With the first example of Rhubarb in Spring, you could hit this target by doubling the planting, so 1270 units planted each time. This would mean you've already hit your yearly surplus target by the end of Spring. But that's a lot of Rhubarb to plant.
Alternatively, you might choose a higher yield crop to make up the surplus. For instance, take blueberries (Please, take some, I'm drowning in them). Blueberries take 13 days to grow (Which can be shortened to 10 with Deluxe Speed-Gro), and then produce a crop every 4 days thereafter. This produces 3 crops, or 4 if you used Speed-Gro (Even normal Speed-Gro would net you that one last harvest). And, terrifyingly, each plant produces THREE berries at harvest. 2% of them will actually produce even more than three.
So if you planted 635 rhubarb in spring, and you reuse the plots for blueberries in Summer, you'd get 7620(!!!) blueberries by the end of Summer. This obviously completely swamps and overwhelms your preserve production capability, so you will definitely have enough units to continue production through Winter. And you should probably sell all the silver and gold star ones immediately, because oh my god that's a lot of blueberries.
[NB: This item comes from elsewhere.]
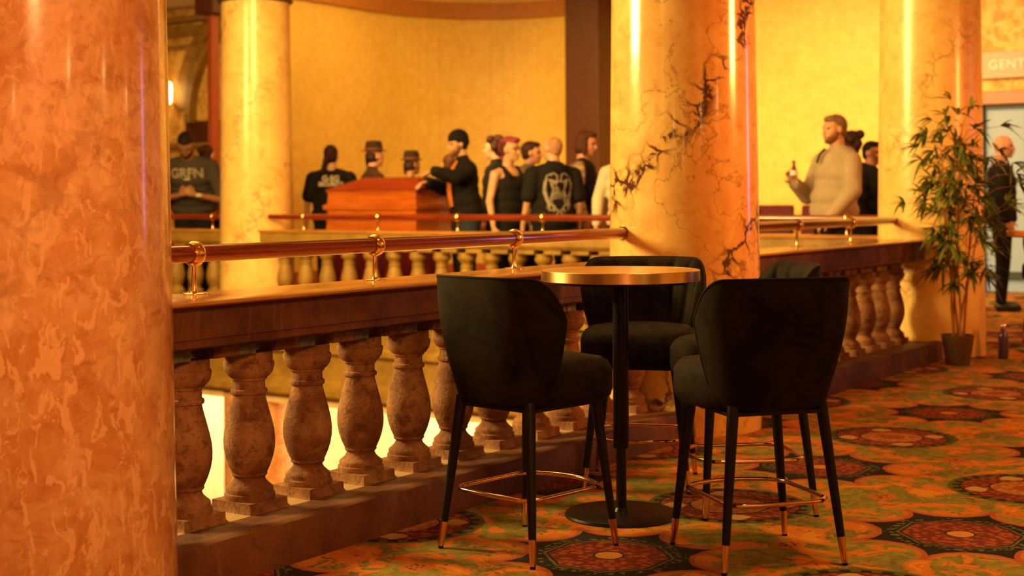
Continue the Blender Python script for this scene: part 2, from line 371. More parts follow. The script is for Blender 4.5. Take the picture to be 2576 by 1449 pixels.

Alternatively, you might choose Hot Peppers, which, with the same 635 planted, would yield you 4445 units over the course of the season, and not swamp you quite as badly. On the other hand, you'd make less money overall, because blueberries are higher profit per day. You could, of course, also choose to *not* re-use all 635 planting spots you so laboriously hoed up back in Spring, but then they're probably going to return to being normal dirt, and you'll have to re-hoe them in Autumn, or whatever, and who wants to do that?
Realistically though, you'll probably plant Starfruit, and get no surplus from 635 units planted. But you can make it up with cranberries or grapes in Fall. I'd only recommend graps (Or *anything* that grows on a trellis) if you've already got Junimo Huts though, because they're a pain to harvest otherwise, and end up taking up a ton of space because you can only plant them with two rows being contiguous, as you need space to walk between.
If not, then sure, sell some.
But personally I design my farm with the math in mind. Generally I'm going to have somewhere around 384 crop plots outside the greenhouse, and the usual 116 inside. Which means I only bother to make 116 kegs, and only upgrade the winery barn once, because you can fit exactly 116 kegs into the Big Barn.
384 crop plots outside is because that's what the optimal Junimo Hut + 8 Iridium Sprinklers layout will allow, if you can squeeze two of those blocks into your farm layout, which is admittedly only possible on the standard farm map... None of the other official layouts have sufficient contiguous space so you're going to have to make compromises if you're playing on forest, or riverlands, or wilderness, or hilltop.
But knowing that, it lets me choose what seeds I buy, so that my crops are just keeping up with, or slightly outpacing, my one single deluxe barn full of preserve jars.
And then the rest of my farm's space can be dedicated to a barn and a couple coops and the rather huge amount of tall grass required to feed 36 animals.
If you'd rather skip the animals, you'd probably make more money by installing a second barn full of preserve jars or kegs and dedicating the rest of the land to farming crops as well, though this tends to make for an ugly farm layout, IMO.
I mean, the *highest* profit comes by making absolutely nothing but wine, but that's a bit boring, and your profits are going to tend to dwindle during Winter when only your greenhouse can keep running, and that only gives you enough Ancient Fruit to run 116 kegs.
Also, if you want to make anything other than Ancient Fruit wine, you're going to want Junimos because you're going to want grapes in Autumn, and possibly hops in summer. Both of which are trellis crops which are a pain in the butt to manage without Junimo huts, and because you have to harvest hops *every day*, which is a huge time sink without the automation.